2. Method according to claim 1, which consists in inducing a disequilibrium of the load diagonals, in order to reduce substantially the load borne by the said wheel.

3. Method according to claim 2, which consists in acting upon the ground contact elements of the undamaged diagonal so as to increase the load borne by that diagonal.

4. Method according to claim 2, which consists in reducing the mean static load on the damaged wheel by at least 10% and preferably by at least 30%.

5. Method according to claim 2, which essentially consists in reducing the load peaks on the damaged wheel.

6. Method according to claim 2, which consists in acting upon the load distribution by means of an anti-roll device.

7. Method according to claim 6, which consists in acting upon the load distribution by means of the anti-roll device associated with the undamaged axle.

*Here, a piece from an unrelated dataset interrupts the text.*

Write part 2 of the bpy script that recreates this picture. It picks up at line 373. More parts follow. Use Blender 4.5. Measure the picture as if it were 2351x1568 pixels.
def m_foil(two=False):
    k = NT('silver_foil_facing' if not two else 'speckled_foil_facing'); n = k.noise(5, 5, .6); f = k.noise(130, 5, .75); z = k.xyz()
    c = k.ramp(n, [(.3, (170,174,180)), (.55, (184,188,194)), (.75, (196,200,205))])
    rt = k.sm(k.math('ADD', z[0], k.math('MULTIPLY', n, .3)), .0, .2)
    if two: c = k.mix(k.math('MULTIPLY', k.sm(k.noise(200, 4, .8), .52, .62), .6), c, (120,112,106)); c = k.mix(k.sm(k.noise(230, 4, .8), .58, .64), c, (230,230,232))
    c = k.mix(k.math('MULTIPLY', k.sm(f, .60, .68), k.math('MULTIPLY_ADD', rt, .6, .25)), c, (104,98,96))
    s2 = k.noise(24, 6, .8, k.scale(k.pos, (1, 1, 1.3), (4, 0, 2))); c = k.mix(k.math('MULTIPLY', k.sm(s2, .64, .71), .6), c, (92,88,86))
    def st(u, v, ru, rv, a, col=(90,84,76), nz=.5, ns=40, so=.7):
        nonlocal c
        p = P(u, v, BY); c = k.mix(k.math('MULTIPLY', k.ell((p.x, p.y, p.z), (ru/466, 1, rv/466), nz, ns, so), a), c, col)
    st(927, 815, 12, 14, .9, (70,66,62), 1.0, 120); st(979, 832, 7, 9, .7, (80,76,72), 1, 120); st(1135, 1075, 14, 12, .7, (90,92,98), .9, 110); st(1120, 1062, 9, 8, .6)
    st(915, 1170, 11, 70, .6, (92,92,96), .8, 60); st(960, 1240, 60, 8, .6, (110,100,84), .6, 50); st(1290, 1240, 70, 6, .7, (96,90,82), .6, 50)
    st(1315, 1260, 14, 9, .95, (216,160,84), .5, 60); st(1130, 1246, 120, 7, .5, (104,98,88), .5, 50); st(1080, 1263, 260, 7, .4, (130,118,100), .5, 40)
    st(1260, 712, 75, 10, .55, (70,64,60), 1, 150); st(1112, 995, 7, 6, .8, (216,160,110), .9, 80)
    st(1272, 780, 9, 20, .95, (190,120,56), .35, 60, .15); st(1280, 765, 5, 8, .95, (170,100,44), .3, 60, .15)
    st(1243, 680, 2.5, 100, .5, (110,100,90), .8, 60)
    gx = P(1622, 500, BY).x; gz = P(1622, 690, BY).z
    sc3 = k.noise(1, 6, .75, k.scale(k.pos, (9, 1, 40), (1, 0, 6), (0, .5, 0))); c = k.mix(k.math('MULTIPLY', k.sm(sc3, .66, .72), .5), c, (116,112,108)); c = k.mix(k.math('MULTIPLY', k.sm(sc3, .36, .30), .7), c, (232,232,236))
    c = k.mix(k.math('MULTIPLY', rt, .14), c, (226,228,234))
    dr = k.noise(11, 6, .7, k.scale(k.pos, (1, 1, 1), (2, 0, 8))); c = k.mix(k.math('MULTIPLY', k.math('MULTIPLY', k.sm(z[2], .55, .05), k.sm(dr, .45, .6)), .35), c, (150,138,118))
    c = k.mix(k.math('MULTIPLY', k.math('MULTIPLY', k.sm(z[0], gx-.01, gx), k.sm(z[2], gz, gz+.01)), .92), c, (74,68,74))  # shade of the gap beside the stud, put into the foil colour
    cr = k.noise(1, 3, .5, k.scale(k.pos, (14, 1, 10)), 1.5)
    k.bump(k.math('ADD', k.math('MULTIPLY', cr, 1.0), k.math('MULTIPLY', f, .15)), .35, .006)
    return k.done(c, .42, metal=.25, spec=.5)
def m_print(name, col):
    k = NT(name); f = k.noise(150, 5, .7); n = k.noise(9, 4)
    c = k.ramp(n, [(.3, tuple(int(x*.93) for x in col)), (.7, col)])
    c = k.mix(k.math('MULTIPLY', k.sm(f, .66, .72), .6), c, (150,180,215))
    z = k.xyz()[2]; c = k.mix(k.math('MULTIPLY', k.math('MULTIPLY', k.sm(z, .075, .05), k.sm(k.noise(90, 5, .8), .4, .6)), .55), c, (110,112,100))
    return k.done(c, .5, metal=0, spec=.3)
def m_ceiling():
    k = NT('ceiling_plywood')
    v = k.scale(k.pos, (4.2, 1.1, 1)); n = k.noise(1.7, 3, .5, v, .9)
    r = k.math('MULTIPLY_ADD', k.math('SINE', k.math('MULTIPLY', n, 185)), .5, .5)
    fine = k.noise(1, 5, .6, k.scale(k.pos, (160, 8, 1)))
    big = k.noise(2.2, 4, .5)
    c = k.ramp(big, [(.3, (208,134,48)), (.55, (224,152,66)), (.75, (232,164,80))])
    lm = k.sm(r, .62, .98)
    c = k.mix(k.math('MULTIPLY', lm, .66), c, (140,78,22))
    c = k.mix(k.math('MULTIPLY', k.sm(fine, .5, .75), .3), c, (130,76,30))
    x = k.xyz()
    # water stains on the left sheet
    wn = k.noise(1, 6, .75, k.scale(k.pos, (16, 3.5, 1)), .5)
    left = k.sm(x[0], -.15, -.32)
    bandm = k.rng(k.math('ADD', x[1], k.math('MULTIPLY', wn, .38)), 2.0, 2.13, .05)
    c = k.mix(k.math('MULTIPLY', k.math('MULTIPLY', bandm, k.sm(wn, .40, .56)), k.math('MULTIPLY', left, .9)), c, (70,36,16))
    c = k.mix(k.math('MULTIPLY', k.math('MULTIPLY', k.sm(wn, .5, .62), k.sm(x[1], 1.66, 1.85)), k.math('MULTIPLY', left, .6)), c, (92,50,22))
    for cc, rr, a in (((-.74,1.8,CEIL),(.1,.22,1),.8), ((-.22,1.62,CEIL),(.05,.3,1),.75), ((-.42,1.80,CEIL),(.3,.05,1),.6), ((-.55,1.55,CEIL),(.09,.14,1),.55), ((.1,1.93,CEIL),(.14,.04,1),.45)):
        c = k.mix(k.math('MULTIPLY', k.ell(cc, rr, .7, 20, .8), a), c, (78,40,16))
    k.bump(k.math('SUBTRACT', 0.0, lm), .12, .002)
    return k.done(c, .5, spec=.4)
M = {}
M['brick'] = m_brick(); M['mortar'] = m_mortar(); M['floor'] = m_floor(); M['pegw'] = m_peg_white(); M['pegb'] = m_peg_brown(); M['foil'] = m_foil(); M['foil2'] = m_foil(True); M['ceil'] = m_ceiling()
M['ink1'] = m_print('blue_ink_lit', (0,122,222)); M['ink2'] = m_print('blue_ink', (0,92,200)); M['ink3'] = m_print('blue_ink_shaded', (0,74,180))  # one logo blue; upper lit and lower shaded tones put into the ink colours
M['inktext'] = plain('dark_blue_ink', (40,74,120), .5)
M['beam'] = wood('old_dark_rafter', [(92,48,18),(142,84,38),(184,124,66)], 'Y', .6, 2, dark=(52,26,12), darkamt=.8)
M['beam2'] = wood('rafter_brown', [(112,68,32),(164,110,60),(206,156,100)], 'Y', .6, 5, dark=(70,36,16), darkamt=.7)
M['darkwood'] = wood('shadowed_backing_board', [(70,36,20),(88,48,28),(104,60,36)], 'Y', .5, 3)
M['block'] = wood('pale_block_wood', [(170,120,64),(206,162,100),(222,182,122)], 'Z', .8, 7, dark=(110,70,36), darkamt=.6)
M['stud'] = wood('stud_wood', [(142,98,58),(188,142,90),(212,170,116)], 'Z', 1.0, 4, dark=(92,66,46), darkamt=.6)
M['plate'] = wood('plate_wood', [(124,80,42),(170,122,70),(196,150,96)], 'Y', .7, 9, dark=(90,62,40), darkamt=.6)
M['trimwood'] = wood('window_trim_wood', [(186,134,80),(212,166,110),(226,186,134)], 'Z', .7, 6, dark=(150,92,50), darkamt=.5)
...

8. Method according to either of claims 6 or 7 above, which consists in acting upon the load distribution by means of an active anti-roll device.

9. Method according to claim 2, which consists in acting upon the load distribution by means of a level corrector comprising at least two actuators, preferably pneumatic, each acting on one side of the vehicle.

10. Ground contact device for a vehicle comprising means for substantially varying the part of the load borne by one diagonal relatively to the part borne by the other diagonal.

11. Ground contact device according to claim 10, the said means comprising a suspension system which is at least semi-active.

12. Ground contact device according to claim 10, the said means comprising a ratchet mechanism arranged so that it can restrict the expansion movement of the suspension of a wheel.

13. Ground contact device according to claim 10, the said means comprising a screw mechanism connected in series with a suspension spring, the said screw mechanism being controlled by an electric motor so as to adjust the static load on the corresponding wheel.

14. Ground contact device according to claim 10, comprising a hydraulic shock absorber whose flow in expansion can be significantly reduced in order to reduce the dynamic load on the corresponding wheel.

15. Ground contact device according to claim 10, comprising a hydraulic shock absorber whose flow in compression can be significantly increased in order to reduce the mean load on the corresponding wheel.

16. System for implementing the method according to claim 1, comprising means for detecting an insufficient pressure in a tyre and means for substantially reducing the load borne by the corresponding wheel.

17. System according to claim 16, comprising a device according to claim 10.

18. System according to claim 16, also comprising means for alerting the driver.